Um senhor português (Fernandes Vieira), um luso-brasileiro (Vidal de Negreiros), um índio (Felipe Camarão) e um negão (Henrique Dias) - todos juntos dando de goleada Laranja Mecânica e tomando conta do pedaço. É ou não é bacana?

Já alguns outros estados "celebram" a frustação de não terem saído da casa da Mãe Gentil. Parece que esse separatismo interrompido ainda ecoa na voz de um Melão. Não falo da pacata fruta, claro está. Mas enfim, falei demais e fica a pergunta lá de cima, professor.

Abraços a todos, separatistas ou agregadores.

i disse...

Às vezes é até difícil acreditar nas coisas que se publicam em jornais brasileiros. Esse João Mellão Neto sempre me fez soltar nuvens cinzentas pela cocoruto, mas agora ele passou dos limites, como aquele sujeito da Philips (esqueci o nome dele), falando do Piauí...

Quanto a São Paulo como centro político do país: Se um trem corre célere para o abismo, deve ter algo errado com a locomotiva...

Anônimo disse...

professor, sou leitor frequente de seu blog, o qual se encontra incluso no menu "favoritos" do meu painel de controle. suas opiniões são transparentes e consumadoras. peço-lhe, por favor,que poste com mais frequência para felicidade de seu leitores!

luiz felipe de alencastro disse...

Caro Anônimo
Obrigado por seu comentàrio generoso.
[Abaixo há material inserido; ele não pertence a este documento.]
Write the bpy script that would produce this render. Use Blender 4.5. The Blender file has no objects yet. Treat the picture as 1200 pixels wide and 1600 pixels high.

Estou de um lado para o outro no Brasil, meio sem internet. Quando voltar para Paris retomarei o blog com mais regularidade.

Solange Ayres disse...

Repito, ainda ha vida inteligente na net. Prof, o caminho das pedras é longo...

Blog do Eneas disse...

Como todo bom e qualquer intelectual de esquerda,é muito fácil falar em socialismo, apedrejar a classe média (quem de fato sustenta, com os impostos pagos, os programas assistencialistas) e pregar a maniqueista visão de mundo (onde, todos os que possuem uma visão diferente daquela pregada pelos "defensores do povo", são "direita reacionária") quando se vive em Paris, tomando café em Montmartre escrevendo sob o fundo da Torre Eiffel. Sugiro a você, Chico Buarque e toda essa galera que adora defender a "esquerda", que abandone essa boa vida ai e vá viver em Cuba, na Venezuela , na Bolívia , onde o modelo de "justiça social" que vocês tanto defendem, está em vigor. Mas antes que eu esqueça: Nao pode ter um empreguinho público não, viu !!